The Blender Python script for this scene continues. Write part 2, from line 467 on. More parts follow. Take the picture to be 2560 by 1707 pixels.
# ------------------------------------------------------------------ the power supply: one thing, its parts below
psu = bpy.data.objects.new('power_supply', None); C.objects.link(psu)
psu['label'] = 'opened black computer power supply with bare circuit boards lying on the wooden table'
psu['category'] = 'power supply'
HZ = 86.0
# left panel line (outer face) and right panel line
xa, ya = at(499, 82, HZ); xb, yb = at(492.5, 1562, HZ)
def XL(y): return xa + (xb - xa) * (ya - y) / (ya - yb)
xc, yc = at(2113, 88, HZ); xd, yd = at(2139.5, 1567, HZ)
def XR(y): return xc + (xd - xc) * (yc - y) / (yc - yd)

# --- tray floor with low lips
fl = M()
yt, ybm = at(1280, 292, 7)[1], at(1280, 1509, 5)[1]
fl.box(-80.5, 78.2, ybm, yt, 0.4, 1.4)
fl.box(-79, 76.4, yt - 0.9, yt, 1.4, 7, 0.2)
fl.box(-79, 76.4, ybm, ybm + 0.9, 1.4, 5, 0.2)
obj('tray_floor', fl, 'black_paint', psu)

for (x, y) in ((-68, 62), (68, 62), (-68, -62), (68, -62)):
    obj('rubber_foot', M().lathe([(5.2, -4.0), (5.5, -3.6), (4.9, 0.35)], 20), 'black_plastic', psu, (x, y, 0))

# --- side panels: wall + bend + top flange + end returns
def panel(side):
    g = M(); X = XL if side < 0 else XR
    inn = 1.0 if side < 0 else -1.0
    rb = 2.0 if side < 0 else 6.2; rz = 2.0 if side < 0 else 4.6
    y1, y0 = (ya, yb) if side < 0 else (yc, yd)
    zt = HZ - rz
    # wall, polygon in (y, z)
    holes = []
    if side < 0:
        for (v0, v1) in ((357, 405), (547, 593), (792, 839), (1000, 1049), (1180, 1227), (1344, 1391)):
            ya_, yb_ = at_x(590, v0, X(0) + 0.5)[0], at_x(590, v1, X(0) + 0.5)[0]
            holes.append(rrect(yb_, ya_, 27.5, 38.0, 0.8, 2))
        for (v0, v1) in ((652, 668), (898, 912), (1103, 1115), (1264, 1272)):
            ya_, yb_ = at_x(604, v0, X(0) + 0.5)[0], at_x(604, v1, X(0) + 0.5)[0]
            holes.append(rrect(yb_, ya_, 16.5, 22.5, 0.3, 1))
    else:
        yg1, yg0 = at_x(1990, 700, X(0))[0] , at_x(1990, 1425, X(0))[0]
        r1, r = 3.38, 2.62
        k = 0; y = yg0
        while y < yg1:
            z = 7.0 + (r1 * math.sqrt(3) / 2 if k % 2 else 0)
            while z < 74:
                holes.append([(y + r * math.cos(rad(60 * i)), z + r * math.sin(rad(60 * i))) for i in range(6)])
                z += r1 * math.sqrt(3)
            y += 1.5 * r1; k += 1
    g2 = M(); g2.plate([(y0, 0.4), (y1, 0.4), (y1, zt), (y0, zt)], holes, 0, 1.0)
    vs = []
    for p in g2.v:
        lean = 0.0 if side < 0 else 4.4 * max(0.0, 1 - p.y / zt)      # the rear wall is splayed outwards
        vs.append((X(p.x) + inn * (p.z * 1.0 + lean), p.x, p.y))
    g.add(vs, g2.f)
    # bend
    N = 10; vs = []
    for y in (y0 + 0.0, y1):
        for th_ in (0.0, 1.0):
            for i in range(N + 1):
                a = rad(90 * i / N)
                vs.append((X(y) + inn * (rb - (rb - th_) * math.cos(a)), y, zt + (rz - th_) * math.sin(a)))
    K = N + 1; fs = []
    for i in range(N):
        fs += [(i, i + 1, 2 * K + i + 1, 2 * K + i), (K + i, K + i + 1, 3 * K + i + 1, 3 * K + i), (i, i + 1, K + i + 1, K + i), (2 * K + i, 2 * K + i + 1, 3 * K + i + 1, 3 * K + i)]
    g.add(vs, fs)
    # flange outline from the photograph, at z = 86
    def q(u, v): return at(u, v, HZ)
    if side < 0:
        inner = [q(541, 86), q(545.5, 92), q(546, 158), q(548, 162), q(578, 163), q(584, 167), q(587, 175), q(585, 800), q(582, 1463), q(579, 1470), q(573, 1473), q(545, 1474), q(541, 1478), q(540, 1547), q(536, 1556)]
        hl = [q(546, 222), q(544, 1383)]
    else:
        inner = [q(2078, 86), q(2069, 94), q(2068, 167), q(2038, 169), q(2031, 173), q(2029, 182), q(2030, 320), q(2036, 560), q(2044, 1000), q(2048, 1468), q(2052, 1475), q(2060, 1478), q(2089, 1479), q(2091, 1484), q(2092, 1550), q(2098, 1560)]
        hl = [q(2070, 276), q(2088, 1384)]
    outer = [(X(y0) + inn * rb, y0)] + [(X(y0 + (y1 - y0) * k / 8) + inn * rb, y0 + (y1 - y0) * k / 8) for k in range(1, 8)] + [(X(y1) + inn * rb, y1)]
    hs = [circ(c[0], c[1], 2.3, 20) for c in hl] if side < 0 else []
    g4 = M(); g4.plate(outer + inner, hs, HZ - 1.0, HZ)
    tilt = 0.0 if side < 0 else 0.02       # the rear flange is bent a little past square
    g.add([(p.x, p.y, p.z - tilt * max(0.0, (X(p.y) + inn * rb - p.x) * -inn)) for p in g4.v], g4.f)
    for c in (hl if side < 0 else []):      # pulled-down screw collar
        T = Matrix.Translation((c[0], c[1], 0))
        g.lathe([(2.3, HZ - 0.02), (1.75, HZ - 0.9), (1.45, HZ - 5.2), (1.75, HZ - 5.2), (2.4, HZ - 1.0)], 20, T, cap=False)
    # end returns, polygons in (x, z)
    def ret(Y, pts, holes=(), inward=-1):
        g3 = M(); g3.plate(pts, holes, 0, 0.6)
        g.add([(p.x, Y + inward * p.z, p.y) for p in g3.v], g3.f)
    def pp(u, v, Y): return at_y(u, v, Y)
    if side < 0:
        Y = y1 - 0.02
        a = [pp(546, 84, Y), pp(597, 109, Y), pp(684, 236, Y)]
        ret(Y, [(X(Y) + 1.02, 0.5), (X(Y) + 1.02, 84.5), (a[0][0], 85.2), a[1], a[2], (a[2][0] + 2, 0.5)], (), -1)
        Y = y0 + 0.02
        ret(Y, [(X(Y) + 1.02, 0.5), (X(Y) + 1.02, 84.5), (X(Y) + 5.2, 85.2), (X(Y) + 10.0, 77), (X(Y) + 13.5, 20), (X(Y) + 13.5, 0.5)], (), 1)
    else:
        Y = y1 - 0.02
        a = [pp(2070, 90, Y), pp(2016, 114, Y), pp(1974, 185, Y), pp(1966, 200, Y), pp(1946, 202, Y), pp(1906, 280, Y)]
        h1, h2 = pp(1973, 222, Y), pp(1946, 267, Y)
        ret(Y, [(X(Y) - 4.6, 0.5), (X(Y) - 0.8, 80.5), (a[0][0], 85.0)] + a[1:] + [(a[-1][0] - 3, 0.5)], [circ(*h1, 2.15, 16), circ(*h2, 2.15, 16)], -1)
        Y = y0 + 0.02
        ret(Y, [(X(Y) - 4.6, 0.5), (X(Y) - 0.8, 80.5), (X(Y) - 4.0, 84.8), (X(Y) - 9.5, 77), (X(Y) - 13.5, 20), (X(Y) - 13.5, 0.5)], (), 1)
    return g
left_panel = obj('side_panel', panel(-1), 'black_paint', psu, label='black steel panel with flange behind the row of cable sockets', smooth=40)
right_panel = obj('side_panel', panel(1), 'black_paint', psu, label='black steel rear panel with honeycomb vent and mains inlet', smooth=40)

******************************

TASK DETAILS ->
Each line above must be reproduced exactly as it stands.

RIGHT ANSWER ->
The Blender Python script for this scene continues. Write part 2, from line 467 on. More parts follow. Take the picture to be 2560 by 1707 pixels.
# ------------------------------------------------------------------ the power supply: one thing, its parts below
psu = bpy.data.objects.new('power_supply', None); C.objects.link(psu)
psu['label'] = 'opened black computer power supply with bare circuit boards lying on the wooden table'
psu['category'] = 'power supply'
HZ = 86.0
# left panel line (outer face) and right panel line
xa, ya = at(499, 82, HZ); xb, yb = at(492.5, 1562, HZ)
def XL(y): return xa + (xb - xa) * (ya - y) / (ya - yb)
xc, yc = at(2113, 88, HZ); xd, yd = at(2139.5, 1567, HZ)
def XR(y): return xc + (xd - xc) * (yc - y) / (yc - yd)

# --- tray floor with low lips
fl = M()
yt, ybm = at(1280, 292, 7)[1], at(1280, 1509, 5)[1]
fl.box(-80.5, 78.2, ybm, yt, 0.4, 1.4)
fl.box(-79, 76.4, yt - 0.9, yt, 1.4, 7, 0.2)
fl.box(-79, 76.4, ybm, ybm + 0.9, 1.4, 5, 0.2)
obj('tray_floor', fl, 'black_paint', psu)

for (x, y) in ((-68, 62), (68, 62), (-68, -62), (68, -62)):
    obj('rubber_foot', M().lathe([(5.2, -4.0), (5.5, -3.6), (4.9, 0.35)], 20), 'black_plastic', psu, (x, y, 0))

# --- side panels: wall + bend + top flange + end returns
def panel(side):
    g = M(); X = XL if side < 0 else XR
    inn = 1.0 if side < 0 else -1.0
    rb = 2.0 if side < 0 else 6.2; rz = 2.0 if side < 0 else 4.6
    y1, y0 = (ya, yb) if side < 0 else (yc, yd)
    zt = HZ - rz
    # wall, polygon in (y, z)
    holes = []
    if side < 0:
        for (v0, v1) in ((357, 405), (547, 593), (792, 839), (1000, 1049), (1180, 1227), (1344, 1391)):
            ya_, yb_ = at_x(590, v0, X(0) + 0.5)[0], at_x(590, v1, X(0) + 0.5)[0]
            holes.append(rrect(yb_, ya_, 27.5, 38.0, 0.8, 2))
        for (v0, v1) in ((652, 668), (898, 912), (1103, 1115), (1264, 1272)):
            ya_, yb_ = at_x(604, v0, X(0) + 0.5)[0], at_x(604, v1, X(0) + 0.5)[0]
            holes.append(rrect(yb_, ya_, 16.5, 22.5, 0.3, 1))
    else:
        yg1, yg0 = at_x(1990, 700, X(0))[0] , at_x(1990, 1425, X(0))[0]
        r1, r = 3.38, 2.62
        k = 0; y = yg0
        while y < yg1:
            z = 7.0 + (r1 * math.sqrt(3) / 2 if k % 2 else 0)
            while z < 74:
                holes.append([(y + r * math.cos(rad(60 * i)), z + r * math.sin(rad(60 * i))) for i in range(6)])
                z += r1 * math.sqrt(3)
            y += 1.5 * r1; k += 1
    g2 = M(); g2.plate([(y0, 0.4), (y1, 0.4), (y1, zt), (y0, zt)], holes, 0, 1.0)
    vs = []
    for p in g2.v:
        lean = 0.0 if side < 0 else 4.4 * max(0.0, 1 - p.y / zt)      # the rear wall is splayed outwards
        vs.append((X(p.x) + inn * (p.z * 1.0 + lean), p.x, p.y))
    g.add(vs, g2.f)
    # bend
    N = 10; vs = []
    for y in (y0 + 0.0, y1):
        for th_ in (0.0, 1.0):
            for i in range(N + 1):
                a = rad(90 * i / N)
                vs.append((X(y) + inn * (rb - (rb - th_) * math.cos(a)), y, zt + (rz - th_) * math.sin(a)))
    K = N + 1; fs = []
    for i in range(N):
        fs += [(i, i + 1, 2 * K + i + 1, 2 * K + i), (K + i, K + i + 1, 3 * K + i + 1, 3 * K + i), (i, i + 1, K + i + 1, K + i), (2 * K + i, 2 * K + i + 1, 3 * K + i + 1, 3 * K + i)]
    g.add(vs, fs)
    # flange outline from the photograph, at z = 86
    def q(u, v): return at(u, v, HZ)
    if side < 0:
        inner = [q(541, 86), q(545.5, 92), q(546, 158), q(548, 162), q(578, 163), q(584, 167), q(587, 175), q(585, 800), q(582, 1463), q(579, 1470), q(573, 1473), q(545, 1474), q(541, 1478), q(540, 1547), q(536, 1556)]
        hl = [q(546, 222), q(544, 1383)]
    else:
        inner = [q(2078, 86), q(2069, 94), q(2068, 167), q(2038, 169), q(2031, 173), q(2029, 182), q(2030, 320), q(2036, 560), q(2044, 1000), q(2048, 1468), q(2052, 1475), q(2060, 1478), q(2089, 1479), q(2091, 1484), q(2092, 1550), q(2098, 1560)]
        hl = [q(2070, 276), q(2088, 1384)]
    outer = [(X(y0) + inn * rb, y0)] + [(X(y0 + (y1 - y0) * k / 8) + inn * rb, y0 + (y1 - y0) * k / 8) for k in range(1, 8)] + [(X(y1) + inn * rb, y1)]
    hs = [circ(c[0], c[1], 2.3, 20) for c in hl] if side < 0 else []
    g4 = M(); g4.plate(outer + inner, hs, HZ - 1.0, HZ)
    tilt = 0.0 if side < 0 else 0.02       # the rear flange is bent a little past square
    g.add([(p.x, p.y, p.z - tilt * max(0.0, (X(p.y) + inn * rb - p.x) * -inn)) for p in g4.v], g4.f)
    for c in (hl if side < 0 else []):      # pulled-down screw collar
        T = Matrix.Translation((c[0], c[1], 0))
        g.lathe([(2.3, HZ - 0.02), (1.75, HZ - 0.9), (1.45, HZ - 5.2), (1.75, HZ - 5.2), (2.4, HZ - 1.0)], 20, T, cap=False)
    # end returns, polygons in (x, z)
    def ret(Y, pts, holes=(), inward=-1):
        g3 = M(); g3.plate(pts, holes, 0, 0.6)
        g.add([(p.x, Y + inward * p.z, p.y) for p in g3.v], g3.f)
    def pp(u, v, Y): return at_y(u, v, Y)
    if side < 0:
        Y = y1 - 0.02
        a = [pp(546, 84, Y), pp(597, 109, Y), pp(684, 236, Y)]
        ret(Y, [(X(Y) + 1.02, 0.5), (X(Y) + 1.02, 84.5), (a[0][0], 85.2), a[1], a[2], (a[2][0] + 2, 0.5)], (), -1)
        Y = y0 + 0.02
        ret(Y, [(X(Y) + 1.02, 0.5), (X(Y) + 1.02, 84.5), (X(Y) + 5.2, 85.2), (X(Y) + 10.0, 77), (X(Y) + 13.5, 20), (X(Y) + 13.5, 0.5)], (), 1)
    else:
        Y = y1 - 0.02
        a = [pp(2070, 90, Y), pp(2016, 114, Y), pp(1974, 185, Y), pp(1966, 200, Y), pp(1946, 202, Y), pp(1906, 280, Y)]
        h1, h2 = pp(1973, 222, Y), pp(1946, 267, Y)
        ret(Y, [(X(Y) - 4.6, 0.5), (X(Y) - 0.8, 80.5), (a[0][0], 85.0)] + a[1:] + [(a[-1][0] - 3, 0.5)], [circ(*h1, 2.15, 16), circ(*h2, 2.15, 16)], -1)
        Y = y0 + 0.02
        ret(Y, [(X(Y) - 4.6, 0.5), (X(Y) - 0.8, 80.5), (X(Y) - 4.0, 84.8), (X(Y) - 9.5, 77), (X(Y) - 13.5, 20), (X(Y) - 13.5, 0.5)], (), 1)
    return g
left_panel = obj('side_panel', panel(-1), 'black_paint', psu, label='black steel panel with flange behind the row of cable sockets', smooth=40)
right_panel = obj('side_panel', panel(1), 'black_paint', psu, label='black steel rear panel with honeycomb vent and mains inlet', smooth=40)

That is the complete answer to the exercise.